Bottom line, think twice or three times as to whether you want the potential headaches associated with an ADU rental. If anything, I get the feeling owners will sell their homes to investors and these investors will add multiple ADUs in the effort to make a profit. Investors make money and there is more housing. Of course investors won’t care about parking or the potential lowering of neighborhood home values.

Doug D'Anna

ADUs were sold to the public as granny flats — a modest way to house a family member or earn a little rental income. That's not what this is anymore.

The state has quietly rewritten the rules so that a single-family lot can now hold five housing units. Five. On a lot zoned for one home.

That's not a granny flat.

That's a 5-unit apartment complex in a residential neighborhood — built without discretionary review, without neighborhood input, and without any serious study of the cumulative impact on traffic, parking, infrastructure, or neighborhood character.

Our streets weren't designed for this density. Our water and sewer lines weren't built for it. And our neighbors weren't asked about it.

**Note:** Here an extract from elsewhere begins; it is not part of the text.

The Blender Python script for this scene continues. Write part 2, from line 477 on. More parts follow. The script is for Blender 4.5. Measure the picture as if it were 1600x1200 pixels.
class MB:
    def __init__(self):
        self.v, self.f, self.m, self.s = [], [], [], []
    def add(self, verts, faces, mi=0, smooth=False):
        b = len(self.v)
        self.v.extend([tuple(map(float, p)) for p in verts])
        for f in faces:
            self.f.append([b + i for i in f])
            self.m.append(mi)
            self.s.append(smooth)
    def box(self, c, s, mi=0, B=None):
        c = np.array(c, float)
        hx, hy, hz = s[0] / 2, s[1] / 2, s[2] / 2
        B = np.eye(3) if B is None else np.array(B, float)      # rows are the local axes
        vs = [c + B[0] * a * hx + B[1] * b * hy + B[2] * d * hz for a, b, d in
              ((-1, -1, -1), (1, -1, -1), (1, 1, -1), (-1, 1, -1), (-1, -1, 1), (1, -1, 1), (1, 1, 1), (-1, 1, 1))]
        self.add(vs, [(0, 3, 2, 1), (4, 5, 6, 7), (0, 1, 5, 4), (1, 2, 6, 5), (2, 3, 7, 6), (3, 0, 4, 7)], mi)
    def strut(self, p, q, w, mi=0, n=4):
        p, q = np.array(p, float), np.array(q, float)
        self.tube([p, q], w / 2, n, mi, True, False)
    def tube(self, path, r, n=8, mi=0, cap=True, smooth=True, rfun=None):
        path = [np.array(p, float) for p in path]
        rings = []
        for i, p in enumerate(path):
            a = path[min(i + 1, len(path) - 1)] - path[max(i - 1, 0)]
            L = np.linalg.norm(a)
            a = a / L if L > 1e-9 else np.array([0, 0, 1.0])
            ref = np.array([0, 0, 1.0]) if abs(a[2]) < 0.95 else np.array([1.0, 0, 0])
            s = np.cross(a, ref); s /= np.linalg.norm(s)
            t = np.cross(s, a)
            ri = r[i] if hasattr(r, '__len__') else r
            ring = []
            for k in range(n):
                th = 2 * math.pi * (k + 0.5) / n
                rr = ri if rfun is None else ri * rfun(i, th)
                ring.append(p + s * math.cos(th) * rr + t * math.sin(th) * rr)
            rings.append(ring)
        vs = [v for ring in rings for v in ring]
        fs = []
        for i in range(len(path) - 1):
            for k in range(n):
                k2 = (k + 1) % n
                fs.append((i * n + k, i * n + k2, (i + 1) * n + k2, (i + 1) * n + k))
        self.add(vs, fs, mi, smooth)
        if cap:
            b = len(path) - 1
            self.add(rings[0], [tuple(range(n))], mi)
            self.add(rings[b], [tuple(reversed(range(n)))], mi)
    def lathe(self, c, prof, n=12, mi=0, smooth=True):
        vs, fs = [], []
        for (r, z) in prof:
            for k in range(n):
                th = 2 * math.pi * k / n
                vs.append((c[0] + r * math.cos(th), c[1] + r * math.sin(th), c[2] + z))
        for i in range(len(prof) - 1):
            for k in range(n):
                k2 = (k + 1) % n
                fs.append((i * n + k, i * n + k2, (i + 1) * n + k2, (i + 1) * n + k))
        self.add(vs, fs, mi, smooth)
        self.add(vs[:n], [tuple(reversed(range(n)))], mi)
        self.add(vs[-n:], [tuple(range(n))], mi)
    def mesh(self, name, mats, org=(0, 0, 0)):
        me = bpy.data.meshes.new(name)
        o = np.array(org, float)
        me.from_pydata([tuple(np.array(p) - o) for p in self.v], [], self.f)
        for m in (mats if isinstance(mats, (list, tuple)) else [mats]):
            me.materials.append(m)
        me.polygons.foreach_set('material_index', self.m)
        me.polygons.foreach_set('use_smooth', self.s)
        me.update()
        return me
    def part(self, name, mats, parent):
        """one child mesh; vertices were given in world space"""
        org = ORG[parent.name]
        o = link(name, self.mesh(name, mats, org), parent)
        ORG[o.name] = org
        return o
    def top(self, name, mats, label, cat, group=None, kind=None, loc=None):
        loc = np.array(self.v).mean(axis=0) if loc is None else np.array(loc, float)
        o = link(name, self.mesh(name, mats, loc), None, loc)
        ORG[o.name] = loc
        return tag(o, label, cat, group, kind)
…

The housing crisis has now become a neighborhood wrecking ball.

Dirk van Ulden

Yes, I am sure the next owner of our lot, 50 x 300 feet, will be building to the max. In the process, destroying the peace and quiet that we moved here for.

Connie Weiss

Wow, this is sobering. So those against R1 zoning are now masquerading multiple ADU’s on a property as a housing strategy? Folks, it’s time to fight back - please consider joining Our Neighborhood Voices (our neighborhood voices.com) and fight back.

Thomas Morgan

Perhaps this is part of the reason condo and townhome prices have been declining. The other side to the reason for price declined is state over regulation requiring expensive balcony repairs.